Given request
Up to and including the line that contains "col = scene.collection", repeat each line of the data exactly, starting from the first.

Source records
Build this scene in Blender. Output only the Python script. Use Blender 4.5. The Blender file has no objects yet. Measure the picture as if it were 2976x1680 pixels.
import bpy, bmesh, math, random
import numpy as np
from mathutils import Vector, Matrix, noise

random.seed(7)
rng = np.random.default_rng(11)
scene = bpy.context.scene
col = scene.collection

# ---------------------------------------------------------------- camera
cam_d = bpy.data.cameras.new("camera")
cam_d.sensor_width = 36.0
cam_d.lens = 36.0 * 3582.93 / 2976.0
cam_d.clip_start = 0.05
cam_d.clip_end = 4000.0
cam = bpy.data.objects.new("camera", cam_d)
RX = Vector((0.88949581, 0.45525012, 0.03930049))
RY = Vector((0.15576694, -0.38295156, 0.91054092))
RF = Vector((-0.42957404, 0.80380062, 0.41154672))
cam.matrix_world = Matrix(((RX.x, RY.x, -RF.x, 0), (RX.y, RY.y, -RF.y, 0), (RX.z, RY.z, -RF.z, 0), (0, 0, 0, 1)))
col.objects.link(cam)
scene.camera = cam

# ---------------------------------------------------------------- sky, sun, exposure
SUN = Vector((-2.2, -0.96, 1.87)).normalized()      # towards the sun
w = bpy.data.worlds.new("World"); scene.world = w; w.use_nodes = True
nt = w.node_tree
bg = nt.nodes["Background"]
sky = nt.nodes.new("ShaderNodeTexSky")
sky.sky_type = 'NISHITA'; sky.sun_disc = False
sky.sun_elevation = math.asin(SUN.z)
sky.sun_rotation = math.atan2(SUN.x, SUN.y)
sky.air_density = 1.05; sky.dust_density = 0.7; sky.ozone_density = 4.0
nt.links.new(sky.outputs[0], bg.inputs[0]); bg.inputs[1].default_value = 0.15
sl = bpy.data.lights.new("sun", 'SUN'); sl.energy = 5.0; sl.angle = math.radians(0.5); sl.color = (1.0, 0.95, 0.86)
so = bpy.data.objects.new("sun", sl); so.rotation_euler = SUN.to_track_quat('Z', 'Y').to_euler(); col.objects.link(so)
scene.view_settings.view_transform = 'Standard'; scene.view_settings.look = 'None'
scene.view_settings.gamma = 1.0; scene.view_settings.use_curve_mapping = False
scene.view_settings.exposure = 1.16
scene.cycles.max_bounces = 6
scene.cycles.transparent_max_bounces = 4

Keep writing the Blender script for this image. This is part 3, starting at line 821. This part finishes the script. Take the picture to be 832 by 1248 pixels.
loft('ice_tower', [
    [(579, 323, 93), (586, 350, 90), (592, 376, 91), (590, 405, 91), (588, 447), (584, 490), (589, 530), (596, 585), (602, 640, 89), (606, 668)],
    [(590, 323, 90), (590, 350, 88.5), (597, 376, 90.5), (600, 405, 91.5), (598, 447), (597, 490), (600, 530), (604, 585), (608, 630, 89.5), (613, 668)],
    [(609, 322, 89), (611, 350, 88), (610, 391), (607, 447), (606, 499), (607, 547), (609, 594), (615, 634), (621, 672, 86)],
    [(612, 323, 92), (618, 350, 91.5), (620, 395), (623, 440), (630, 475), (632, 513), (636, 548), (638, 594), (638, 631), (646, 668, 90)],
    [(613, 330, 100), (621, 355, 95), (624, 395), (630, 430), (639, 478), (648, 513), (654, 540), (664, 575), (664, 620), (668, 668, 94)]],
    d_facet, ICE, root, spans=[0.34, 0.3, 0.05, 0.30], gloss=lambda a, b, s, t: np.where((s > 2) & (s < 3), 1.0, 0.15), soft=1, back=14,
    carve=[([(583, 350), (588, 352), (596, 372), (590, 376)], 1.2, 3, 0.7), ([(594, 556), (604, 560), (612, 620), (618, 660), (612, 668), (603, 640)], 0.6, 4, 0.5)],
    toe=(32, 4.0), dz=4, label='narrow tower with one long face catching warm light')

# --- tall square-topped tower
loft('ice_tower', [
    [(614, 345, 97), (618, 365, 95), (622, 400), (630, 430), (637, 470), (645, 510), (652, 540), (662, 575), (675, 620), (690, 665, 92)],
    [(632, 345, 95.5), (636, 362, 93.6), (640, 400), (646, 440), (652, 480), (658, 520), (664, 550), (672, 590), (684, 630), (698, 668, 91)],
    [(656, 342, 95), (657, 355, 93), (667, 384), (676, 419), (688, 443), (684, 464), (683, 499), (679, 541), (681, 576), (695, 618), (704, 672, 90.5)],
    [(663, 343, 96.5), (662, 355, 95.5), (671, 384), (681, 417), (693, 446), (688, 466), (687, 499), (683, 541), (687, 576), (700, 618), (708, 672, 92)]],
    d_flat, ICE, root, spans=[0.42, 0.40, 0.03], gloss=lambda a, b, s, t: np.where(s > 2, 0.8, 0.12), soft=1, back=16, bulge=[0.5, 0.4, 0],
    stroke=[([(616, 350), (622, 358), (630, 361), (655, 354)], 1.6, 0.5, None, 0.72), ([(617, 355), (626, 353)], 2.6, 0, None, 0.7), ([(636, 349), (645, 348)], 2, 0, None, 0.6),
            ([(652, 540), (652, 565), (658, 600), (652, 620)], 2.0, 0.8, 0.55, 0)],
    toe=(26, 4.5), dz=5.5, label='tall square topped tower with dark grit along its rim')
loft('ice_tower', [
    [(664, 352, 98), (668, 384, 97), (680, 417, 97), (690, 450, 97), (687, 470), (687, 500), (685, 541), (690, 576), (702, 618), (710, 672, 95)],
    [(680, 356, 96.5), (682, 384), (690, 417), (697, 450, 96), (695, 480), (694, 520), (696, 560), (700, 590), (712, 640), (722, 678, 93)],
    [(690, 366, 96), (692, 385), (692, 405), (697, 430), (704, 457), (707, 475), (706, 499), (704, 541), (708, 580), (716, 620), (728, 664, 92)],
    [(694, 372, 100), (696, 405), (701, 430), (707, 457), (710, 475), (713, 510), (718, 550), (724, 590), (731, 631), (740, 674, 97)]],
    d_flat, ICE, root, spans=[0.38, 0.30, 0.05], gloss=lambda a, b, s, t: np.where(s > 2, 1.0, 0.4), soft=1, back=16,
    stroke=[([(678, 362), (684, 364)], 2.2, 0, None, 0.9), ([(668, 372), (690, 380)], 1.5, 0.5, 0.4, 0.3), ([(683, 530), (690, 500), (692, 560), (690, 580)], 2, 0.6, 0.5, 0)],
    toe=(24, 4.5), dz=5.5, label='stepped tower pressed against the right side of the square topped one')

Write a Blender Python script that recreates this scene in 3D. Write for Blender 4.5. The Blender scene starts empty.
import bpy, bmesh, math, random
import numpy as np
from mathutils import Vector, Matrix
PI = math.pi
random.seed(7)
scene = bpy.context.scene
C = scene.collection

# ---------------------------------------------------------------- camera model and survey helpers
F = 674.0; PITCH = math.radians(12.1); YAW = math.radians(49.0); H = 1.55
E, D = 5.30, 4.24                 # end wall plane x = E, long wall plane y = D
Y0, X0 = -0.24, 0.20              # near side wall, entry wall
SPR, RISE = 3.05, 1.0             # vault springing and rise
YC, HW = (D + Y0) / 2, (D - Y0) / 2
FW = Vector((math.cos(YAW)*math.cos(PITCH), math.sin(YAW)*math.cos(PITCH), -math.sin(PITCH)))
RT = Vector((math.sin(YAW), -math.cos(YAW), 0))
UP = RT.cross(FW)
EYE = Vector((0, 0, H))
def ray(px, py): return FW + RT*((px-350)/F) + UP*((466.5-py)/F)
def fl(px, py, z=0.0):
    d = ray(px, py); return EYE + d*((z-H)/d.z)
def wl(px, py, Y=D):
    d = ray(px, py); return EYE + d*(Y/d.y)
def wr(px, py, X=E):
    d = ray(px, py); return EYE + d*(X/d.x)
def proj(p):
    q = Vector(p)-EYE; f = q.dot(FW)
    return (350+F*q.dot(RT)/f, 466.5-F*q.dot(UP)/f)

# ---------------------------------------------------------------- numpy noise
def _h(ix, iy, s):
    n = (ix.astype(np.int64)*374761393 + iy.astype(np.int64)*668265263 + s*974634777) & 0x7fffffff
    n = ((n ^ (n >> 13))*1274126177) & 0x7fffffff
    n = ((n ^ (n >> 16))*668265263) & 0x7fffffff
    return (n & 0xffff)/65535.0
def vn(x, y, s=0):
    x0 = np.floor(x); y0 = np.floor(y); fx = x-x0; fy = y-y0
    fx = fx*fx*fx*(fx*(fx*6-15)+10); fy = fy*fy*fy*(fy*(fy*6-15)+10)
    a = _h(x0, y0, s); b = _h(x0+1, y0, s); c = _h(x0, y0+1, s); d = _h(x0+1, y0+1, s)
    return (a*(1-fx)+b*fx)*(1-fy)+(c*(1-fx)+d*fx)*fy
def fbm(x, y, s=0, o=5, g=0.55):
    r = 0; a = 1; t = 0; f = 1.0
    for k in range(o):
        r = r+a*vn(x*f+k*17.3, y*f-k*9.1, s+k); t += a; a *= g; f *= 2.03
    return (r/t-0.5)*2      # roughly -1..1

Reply
Build this scene in Blender. Output only the Python script. Use Blender 4.5. The Blender file has no objects yet. Measure the picture as if it were 2976x1680 pixels.
import bpy, bmesh, math, random
import numpy as np
from mathutils import Vector, Matrix, noise

random.seed(7)
rng = np.random.default_rng(11)
scene = bpy.context.scene
col = scene.collection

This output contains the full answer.